*What needs to be done*: Quote the data below in full, please, without altering anything.

*Data lines*:

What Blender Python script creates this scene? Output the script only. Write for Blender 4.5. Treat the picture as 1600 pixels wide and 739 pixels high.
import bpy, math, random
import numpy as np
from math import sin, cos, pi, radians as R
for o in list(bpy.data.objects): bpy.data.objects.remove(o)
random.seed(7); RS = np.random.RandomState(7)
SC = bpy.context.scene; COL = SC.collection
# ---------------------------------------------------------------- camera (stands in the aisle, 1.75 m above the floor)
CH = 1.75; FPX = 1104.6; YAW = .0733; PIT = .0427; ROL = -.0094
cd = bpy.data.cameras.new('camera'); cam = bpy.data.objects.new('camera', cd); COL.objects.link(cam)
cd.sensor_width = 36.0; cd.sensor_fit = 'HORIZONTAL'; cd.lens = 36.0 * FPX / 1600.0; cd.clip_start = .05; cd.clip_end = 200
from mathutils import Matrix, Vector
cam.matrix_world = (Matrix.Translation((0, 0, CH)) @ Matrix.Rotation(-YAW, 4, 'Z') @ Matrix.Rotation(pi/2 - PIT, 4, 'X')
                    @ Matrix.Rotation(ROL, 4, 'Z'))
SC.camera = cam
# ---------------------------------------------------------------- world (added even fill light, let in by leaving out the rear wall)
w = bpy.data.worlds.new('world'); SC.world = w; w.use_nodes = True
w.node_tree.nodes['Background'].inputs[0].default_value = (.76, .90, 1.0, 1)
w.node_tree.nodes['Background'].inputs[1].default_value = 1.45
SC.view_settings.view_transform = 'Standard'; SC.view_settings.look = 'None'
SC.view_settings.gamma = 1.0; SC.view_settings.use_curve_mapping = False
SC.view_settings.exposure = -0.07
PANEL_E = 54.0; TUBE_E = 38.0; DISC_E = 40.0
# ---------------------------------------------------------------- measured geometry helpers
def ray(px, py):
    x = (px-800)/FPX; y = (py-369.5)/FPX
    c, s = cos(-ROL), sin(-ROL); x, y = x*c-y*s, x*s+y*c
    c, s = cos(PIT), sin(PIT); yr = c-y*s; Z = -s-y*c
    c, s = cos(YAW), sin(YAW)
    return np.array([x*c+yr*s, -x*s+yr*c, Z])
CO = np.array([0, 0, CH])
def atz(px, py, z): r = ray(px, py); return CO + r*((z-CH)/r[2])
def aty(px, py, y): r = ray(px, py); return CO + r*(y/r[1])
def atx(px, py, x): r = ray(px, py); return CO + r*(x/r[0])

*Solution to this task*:
What Blender Python script creates this scene? Output the script only. Write for Blender 4.5. Treat the picture as 1600 pixels wide and 739 pixels high.
import bpy, math, random
import numpy as np
from math import sin, cos, pi, radians as R
for o in list(bpy.data.objects): bpy.data.objects.remove(o)
random.seed(7); RS = np.random.RandomState(7)
SC = bpy.context.scene; COL = SC.collection
# ---------------------------------------------------------------- camera (stands in the aisle, 1.75 m above the floor)
CH = 1.75; FPX = 1104.6; YAW = .0733; PIT = .0427; ROL = -.0094
cd = bpy.data.cameras.new('camera'); cam = bpy.data.objects.new('camera', cd); COL.objects.link(cam)
cd.sensor_width = 36.0; cd.sensor_fit = 'HORIZONTAL'; cd.lens = 36.0 * FPX / 1600.0; cd.clip_start = .05; cd.clip_end = 200
from mathutils import Matrix, Vector
cam.matrix_world = (Matrix.Translation((0, 0, CH)) @ Matrix.Rotation(-YAW, 4, 'Z') @ Matrix.Rotation(pi/2 - PIT, 4, 'X')
                    @ Matrix.Rotation(ROL, 4, 'Z'))
SC.camera = cam
# ---------------------------------------------------------------- world (added even fill light, let in by leaving out the rear wall)
w = bpy.data.worlds.new('world'); SC.world = w; w.use_nodes = True
w.node_tree.nodes['Background'].inputs[0].default_value = (.76, .90, 1.0, 1)
w.node_tree.nodes['Background'].inputs[1].default_value = 1.45
SC.view_settings.view_transform = 'Standard'; SC.view_settings.look = 'None'
SC.view_settings.gamma = 1.0; SC.view_settings.use_curve_mapping = False
SC.view_settings.exposure = -0.07
PANEL_E = 54.0; TUBE_E = 38.0; DISC_E = 40.0
# ---------------------------------------------------------------- measured geometry helpers
def ray(px, py):
    x = (px-800)/FPX; y = (py-369.5)/FPX
    c, s = cos(-ROL), sin(-ROL); x, y = x*c-y*s, x*s+y*c
    c, s = cos(PIT), sin(PIT); yr = c-y*s; Z = -s-y*c
    c, s = cos(YAW), sin(YAW)
    return np.array([x*c+yr*s, -x*s+yr*c, Z])
CO = np.array([0, 0, CH])
def atz(px, py, z): r = ray(px, py); return CO + r*((z-CH)/r[2])
def aty(px, py, y): r = ray(px, py); return CO + r*(y/r[1])
def atx(px, py, x): r = ray(px, py); return CO + r*(x/r[0])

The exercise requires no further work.